| We recently posted a 'Rate our Pivot', for Project Dirigible, our Python-based spreadsheet web-application. (http://news.ycombinator.com/item?id=2304691) We received some great responses and excellent advice. The thing that people found the most interesting was the 'effortless cloud supercomputing' aspect, while being least engaged by the spreadsheet-UI. So we trimmed the application to provide something more focused. The result is PythonAnywhere - a interactive Python console in the browser, that runs your code on our servers. http://pythonanywhere.com The user's code runs in a sandbox, to guard against griefers. We're not tied to Python - in a later version, the server-side process could be anything, from Ruby to a Bash shell. Casual use is free, like Dropbox, and we would charge for more resource-intensive services, maybe access to networking, or for access to substantial CPU time or disk space. Prospective users have requested: - Persistent sessions, so you can close your session but then pick it up from another device later on, with screen content, command-line history, and Python context intact. - Server-side storage / Integration with Dropbox or Github or other DVCS hosts. - Shared console sessions, so two or more users can work in the same session, maybe for tutoring, or possibly for remote pairing. - Providing many different Python versions, all loaded with packages from PyPI, so users could try things out without any local install or config. - Providing a grid computing API, to run users' code across several of our EC2 instances. - An editor.
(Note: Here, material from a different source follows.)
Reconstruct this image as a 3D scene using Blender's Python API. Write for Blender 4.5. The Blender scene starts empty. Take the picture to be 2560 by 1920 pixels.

We've just gone live today with a limited private beta, in which multiple users can share persistent sessions. We'd appreciate any feedback at all, but we're particularly interested in: - Features that would make it useful to you. - Features that you would pay for. - How well we're presenting our case. Any thoughts would be much appreciated -- thanks in advance! |
So the idea is that you provide grid computing support from Python and an in-the-cloud IDE? Like a "matlab in the cloud"?
In that case, a very important feature would be chart drawing support, and ways to import/export data.